We must not, in enumerating the various rarer kinds of salad, omit to mention the ordinary English salad and its dressing. The ordinary English salad is a mixture of lettuce, mustard and cress, beetroot, radishes; to which are sometimes added endive and celery. If in season, a little celery is certainly an improvement to a mixed salad of this kind; and some even recommend a few slices of boiled potatoes. The usual dressing to a salad of this description is made by mixing three or four table-spoonfuls of cream with half a table-spoonful or more of brown sugar, two table-spoonfuls of vinegar, about a tea-spoonful of made mustard, pepper and salt, and some add a little oil, though when cream is used there is no occasion for oil, and those who prefer this kind of salad generally object to it.
In dressing mixed salads the variety of recipes is almost innumerable.
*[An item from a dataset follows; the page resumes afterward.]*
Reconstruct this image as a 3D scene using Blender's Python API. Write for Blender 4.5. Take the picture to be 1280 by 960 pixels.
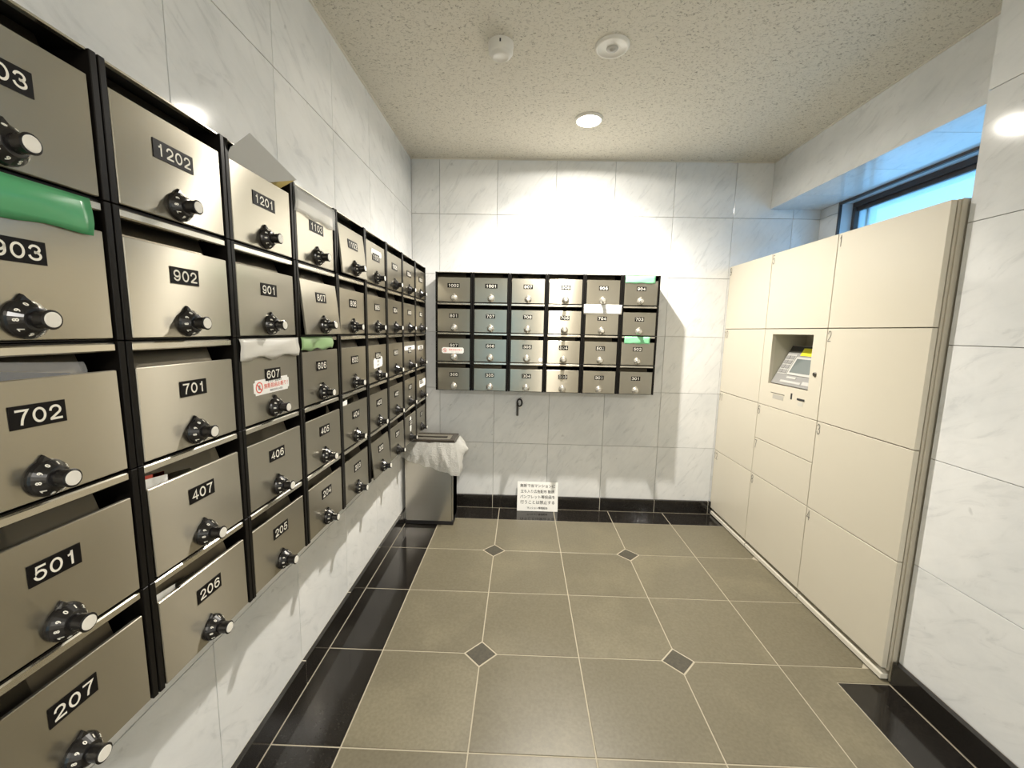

Yolks of hard-boiled eggs are mixed up with a little milk, and when cream is liked and yet cannot be obtained, this is a very good substitute. Of course, in winter the choice of salad is limited, though of late years it is possible to obtain French lettuces nearly all the year round. Still, a very nice salad can be made from mixed endive, beetroot, and celery, which can be dressed in any of the ways I have mentioned.
An exceedingly nice salad can be formed from mixed boiled vegetables, the most important ones being cauliflower, French beans, peas, summer cabbage, and new potatoes; a little chopped parsley and young onions should be added, and the salad dressed exactly similar to the potato salad.
A variety of herbs are used abroad for salads, which are not often used in this country, the chief being dandelion-leaves. These herbs, however, are difficult to obtain except in the neighbourhood of Soho, where a knowledge of French is requisite in addition, in order for you to obtain exactly what you want; and as there are herbs closely resembling those used, some of which are absolutely poisonous, caution should be used by amateur herbalists. The fact, however, remains that French peasants would gather a delicious salad from our ditches, whereas the only creature in the country sufficiently educated to appreciate these delicacies at present is the British pig.